Kovalev had two fights in the cruiserweight class between his setback to Canelo and last night’s presumptive swan song. He outpointed Tervel Pulev in Los Angeles and lost a 10-round decision to unheralded Robin Sirwan Safar in Riyadh, Saudi Arabia.
Artur Mann, a former world title challenger – he was stopped in three rounds by Mairis Briedis in 2021 when Briedis was recognized as the top cruiserweight in the world – was unexceptional, but the 34-year-old German, born in Kazakhstan, wasn’t chopped liver either, and Kovalev’s stoppage of him will redound well to the Russian when he becomes eligible for the Boxing Hall of Fame.
Krusher almost ended the fight in the second round. He knocked Mann down hard with a short left hand and seemingly scored another knockdown before the round was over (but it was ruled a slip). Mann barely survived the round.
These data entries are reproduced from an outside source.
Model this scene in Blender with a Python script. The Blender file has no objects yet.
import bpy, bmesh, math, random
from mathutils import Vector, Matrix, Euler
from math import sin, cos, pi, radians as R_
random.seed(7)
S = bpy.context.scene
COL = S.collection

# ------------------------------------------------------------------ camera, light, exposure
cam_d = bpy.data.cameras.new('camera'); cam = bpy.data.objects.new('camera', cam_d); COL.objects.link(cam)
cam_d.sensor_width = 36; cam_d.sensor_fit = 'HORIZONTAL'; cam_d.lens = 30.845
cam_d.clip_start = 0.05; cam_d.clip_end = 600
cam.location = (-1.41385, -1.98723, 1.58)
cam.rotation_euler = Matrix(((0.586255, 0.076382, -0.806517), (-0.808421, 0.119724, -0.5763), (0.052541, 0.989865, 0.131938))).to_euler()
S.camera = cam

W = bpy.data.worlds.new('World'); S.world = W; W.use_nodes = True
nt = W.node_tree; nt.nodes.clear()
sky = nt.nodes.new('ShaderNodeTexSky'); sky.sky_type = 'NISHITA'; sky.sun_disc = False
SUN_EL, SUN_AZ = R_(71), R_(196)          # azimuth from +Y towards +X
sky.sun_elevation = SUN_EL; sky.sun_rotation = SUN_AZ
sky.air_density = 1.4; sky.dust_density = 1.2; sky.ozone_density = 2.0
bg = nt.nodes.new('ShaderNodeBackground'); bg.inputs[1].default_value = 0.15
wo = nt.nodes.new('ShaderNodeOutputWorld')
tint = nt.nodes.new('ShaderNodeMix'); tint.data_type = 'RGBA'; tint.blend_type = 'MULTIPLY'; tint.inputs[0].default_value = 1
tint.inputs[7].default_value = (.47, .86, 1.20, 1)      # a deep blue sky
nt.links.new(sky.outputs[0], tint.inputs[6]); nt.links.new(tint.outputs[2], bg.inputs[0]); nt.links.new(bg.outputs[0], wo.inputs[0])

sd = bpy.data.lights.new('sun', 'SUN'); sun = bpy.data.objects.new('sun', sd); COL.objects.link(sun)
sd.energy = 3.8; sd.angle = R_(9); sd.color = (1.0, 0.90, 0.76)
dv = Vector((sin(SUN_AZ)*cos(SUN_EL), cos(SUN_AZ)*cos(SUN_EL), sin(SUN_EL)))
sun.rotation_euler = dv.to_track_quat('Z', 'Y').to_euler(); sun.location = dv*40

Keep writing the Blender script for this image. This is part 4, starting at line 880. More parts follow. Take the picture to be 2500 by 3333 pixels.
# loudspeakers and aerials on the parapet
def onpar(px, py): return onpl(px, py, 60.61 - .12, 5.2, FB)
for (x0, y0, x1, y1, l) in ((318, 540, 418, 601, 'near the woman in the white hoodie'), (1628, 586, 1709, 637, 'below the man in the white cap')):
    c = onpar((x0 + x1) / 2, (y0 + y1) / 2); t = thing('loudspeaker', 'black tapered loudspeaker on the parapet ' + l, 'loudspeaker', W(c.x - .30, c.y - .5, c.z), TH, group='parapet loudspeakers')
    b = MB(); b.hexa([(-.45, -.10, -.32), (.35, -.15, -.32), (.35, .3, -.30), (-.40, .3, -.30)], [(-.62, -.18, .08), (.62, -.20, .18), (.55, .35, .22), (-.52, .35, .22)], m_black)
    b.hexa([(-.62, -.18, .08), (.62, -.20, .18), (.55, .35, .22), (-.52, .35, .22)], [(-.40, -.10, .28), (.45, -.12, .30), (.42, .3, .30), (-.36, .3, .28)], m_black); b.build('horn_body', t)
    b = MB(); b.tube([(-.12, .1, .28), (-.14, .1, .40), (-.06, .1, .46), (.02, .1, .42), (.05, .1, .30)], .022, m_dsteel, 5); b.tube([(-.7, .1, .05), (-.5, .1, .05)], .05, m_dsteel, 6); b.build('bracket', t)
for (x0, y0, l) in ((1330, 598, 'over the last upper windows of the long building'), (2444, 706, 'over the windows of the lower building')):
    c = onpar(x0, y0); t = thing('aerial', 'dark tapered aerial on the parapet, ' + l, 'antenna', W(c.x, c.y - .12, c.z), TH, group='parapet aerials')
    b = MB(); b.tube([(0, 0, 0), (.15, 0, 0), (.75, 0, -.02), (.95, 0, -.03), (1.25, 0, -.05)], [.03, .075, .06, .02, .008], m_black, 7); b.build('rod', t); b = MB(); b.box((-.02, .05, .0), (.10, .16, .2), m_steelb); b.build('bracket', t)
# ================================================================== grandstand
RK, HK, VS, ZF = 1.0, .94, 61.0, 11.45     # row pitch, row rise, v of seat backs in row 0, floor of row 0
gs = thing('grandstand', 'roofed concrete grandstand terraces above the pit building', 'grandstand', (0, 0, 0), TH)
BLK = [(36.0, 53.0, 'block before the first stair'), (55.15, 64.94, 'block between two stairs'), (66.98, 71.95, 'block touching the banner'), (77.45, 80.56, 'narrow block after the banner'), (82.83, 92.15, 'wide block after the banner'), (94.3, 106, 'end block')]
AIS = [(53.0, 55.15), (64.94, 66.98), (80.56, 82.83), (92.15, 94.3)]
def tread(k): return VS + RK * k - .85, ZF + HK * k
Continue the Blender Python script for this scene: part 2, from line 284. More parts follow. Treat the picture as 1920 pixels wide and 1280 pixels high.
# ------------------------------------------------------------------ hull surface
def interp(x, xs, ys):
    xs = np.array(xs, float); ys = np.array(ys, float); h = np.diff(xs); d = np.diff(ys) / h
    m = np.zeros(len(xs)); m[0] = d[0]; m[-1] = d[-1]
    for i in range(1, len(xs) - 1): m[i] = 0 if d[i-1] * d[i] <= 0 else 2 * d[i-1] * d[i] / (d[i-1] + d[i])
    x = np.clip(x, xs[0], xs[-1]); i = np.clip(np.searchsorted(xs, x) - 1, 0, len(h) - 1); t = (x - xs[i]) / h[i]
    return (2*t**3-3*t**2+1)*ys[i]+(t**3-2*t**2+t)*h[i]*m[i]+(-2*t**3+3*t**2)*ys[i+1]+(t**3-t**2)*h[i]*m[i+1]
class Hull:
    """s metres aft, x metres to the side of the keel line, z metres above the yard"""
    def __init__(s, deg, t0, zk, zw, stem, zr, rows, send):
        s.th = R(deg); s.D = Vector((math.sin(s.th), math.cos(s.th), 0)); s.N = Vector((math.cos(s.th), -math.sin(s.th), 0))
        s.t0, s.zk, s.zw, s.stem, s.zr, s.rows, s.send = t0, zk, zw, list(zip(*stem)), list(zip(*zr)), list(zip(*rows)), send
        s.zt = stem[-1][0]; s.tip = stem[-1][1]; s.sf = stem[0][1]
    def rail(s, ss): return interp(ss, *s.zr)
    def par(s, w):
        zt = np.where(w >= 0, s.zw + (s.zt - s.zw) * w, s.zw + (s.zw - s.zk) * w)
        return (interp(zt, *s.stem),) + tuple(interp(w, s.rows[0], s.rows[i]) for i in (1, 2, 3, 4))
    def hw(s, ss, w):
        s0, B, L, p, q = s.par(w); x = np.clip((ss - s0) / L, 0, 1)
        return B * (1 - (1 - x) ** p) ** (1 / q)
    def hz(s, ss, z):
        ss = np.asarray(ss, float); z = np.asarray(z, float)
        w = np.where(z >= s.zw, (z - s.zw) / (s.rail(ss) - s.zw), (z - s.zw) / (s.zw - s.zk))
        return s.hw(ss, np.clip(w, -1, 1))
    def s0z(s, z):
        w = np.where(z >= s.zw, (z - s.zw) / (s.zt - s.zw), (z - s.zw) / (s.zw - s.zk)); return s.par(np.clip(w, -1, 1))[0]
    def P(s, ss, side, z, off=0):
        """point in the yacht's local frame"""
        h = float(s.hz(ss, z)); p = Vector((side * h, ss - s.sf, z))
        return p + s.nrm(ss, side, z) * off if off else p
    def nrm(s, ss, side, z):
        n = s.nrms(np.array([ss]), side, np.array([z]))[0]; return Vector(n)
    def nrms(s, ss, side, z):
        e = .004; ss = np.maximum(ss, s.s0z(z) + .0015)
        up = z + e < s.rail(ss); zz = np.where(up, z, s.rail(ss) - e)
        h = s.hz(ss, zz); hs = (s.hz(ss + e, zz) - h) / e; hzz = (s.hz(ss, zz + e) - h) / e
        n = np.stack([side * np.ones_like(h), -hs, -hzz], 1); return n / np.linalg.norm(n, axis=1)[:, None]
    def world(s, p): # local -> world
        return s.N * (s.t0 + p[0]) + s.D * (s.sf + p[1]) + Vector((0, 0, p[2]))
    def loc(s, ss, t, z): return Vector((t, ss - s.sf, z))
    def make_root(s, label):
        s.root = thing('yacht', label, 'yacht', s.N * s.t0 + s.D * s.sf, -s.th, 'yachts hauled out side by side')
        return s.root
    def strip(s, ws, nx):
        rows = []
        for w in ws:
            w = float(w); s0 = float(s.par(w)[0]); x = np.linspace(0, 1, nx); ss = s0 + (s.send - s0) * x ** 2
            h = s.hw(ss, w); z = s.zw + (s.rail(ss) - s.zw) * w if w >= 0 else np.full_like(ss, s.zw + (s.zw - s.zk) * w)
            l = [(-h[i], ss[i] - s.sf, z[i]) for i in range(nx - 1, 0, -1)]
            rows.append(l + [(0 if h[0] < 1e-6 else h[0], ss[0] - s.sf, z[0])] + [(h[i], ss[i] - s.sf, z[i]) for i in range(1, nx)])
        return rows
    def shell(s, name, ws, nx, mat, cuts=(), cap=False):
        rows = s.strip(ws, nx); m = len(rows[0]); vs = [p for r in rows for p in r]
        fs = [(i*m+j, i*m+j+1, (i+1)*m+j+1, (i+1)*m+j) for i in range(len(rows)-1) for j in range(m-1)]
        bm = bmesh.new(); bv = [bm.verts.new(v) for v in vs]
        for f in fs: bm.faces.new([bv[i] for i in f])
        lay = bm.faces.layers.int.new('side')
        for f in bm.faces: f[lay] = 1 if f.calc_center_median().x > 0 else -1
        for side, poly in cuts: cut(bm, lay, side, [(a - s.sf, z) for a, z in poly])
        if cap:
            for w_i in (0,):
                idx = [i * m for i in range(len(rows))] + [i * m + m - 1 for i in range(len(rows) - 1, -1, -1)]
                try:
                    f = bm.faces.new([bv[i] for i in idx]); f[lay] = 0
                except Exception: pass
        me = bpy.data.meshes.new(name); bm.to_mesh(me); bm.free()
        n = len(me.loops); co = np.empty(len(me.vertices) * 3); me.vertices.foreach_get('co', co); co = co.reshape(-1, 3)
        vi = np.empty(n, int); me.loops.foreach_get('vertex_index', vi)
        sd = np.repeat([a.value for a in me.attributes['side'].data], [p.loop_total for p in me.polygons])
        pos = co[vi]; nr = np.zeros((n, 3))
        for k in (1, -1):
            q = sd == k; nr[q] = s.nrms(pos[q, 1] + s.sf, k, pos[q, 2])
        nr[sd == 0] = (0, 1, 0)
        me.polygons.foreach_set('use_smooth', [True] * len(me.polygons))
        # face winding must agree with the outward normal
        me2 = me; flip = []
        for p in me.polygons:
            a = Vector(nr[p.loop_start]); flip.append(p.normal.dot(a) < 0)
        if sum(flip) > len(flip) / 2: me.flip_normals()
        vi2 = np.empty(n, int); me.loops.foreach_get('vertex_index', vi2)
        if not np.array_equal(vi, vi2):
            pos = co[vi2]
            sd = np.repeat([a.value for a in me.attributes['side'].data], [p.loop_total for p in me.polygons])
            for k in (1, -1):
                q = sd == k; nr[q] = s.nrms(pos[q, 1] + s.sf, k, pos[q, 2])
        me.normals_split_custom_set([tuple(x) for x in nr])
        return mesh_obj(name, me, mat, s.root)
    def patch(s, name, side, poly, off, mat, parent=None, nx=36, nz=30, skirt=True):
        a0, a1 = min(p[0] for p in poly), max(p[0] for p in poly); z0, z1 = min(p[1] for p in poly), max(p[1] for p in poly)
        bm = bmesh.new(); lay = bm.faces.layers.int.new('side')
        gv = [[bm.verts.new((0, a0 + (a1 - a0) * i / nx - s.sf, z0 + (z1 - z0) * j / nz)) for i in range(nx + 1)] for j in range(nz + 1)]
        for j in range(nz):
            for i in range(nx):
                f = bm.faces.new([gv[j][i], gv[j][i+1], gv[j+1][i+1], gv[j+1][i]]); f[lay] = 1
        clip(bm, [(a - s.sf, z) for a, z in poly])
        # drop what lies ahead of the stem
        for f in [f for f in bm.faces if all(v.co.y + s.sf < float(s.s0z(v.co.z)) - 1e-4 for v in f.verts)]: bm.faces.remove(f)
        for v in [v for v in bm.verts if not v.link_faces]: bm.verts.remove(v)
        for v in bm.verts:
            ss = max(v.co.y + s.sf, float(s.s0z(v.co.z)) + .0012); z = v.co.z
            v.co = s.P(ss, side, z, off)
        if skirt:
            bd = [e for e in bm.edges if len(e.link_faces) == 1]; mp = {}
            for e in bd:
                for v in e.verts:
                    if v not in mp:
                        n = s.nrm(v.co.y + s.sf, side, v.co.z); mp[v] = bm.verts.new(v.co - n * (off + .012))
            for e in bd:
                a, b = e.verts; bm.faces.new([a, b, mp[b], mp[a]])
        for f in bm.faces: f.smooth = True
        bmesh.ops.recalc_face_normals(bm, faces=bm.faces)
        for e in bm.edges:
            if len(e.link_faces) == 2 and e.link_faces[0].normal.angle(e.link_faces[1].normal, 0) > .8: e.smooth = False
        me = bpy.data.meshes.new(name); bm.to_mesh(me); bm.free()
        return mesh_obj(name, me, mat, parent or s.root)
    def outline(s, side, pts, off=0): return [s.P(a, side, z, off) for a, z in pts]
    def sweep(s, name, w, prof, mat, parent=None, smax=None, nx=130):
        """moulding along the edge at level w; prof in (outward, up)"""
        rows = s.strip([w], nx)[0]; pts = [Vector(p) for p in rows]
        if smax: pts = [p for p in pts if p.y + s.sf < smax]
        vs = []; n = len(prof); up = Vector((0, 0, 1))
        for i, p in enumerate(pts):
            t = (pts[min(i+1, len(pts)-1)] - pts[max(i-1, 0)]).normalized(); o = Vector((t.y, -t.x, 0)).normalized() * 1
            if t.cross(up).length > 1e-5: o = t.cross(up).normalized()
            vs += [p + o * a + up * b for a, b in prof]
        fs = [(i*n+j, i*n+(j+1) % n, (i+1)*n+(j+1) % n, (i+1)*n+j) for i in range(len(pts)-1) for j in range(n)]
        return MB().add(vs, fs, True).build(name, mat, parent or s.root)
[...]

In the next round, a punch left Mann with a bad cut on his right eyelid, but the German came to fight and rounds three, four and five were competitive.
Kovalev had a good sixth round although there were indications that he was tiring. But in the seventh he got a second wind and unleashed a right-left combination that rolled back the clock to the days when he was one of the sport’s most feared punchers. Mann went down hard and as he staggered to his feet, his corner signaled that the fight should be stopped and the referee complied. The official time was 0:49 of round seven. It was the 30th KO for Kovalev who advanced his record to 36-5-1.
Addendum: History informs us that Farewell Fights have a habit of becoming redundant, by which we mean that boxers often get the itch to fight again after calling it quits. Have we seen the last of Sergey “Krusher” Kovalev? We woudn’t bet on it.
The complete Kovalev-Mann fight card was live-streamed on the Boxing News youtube channel.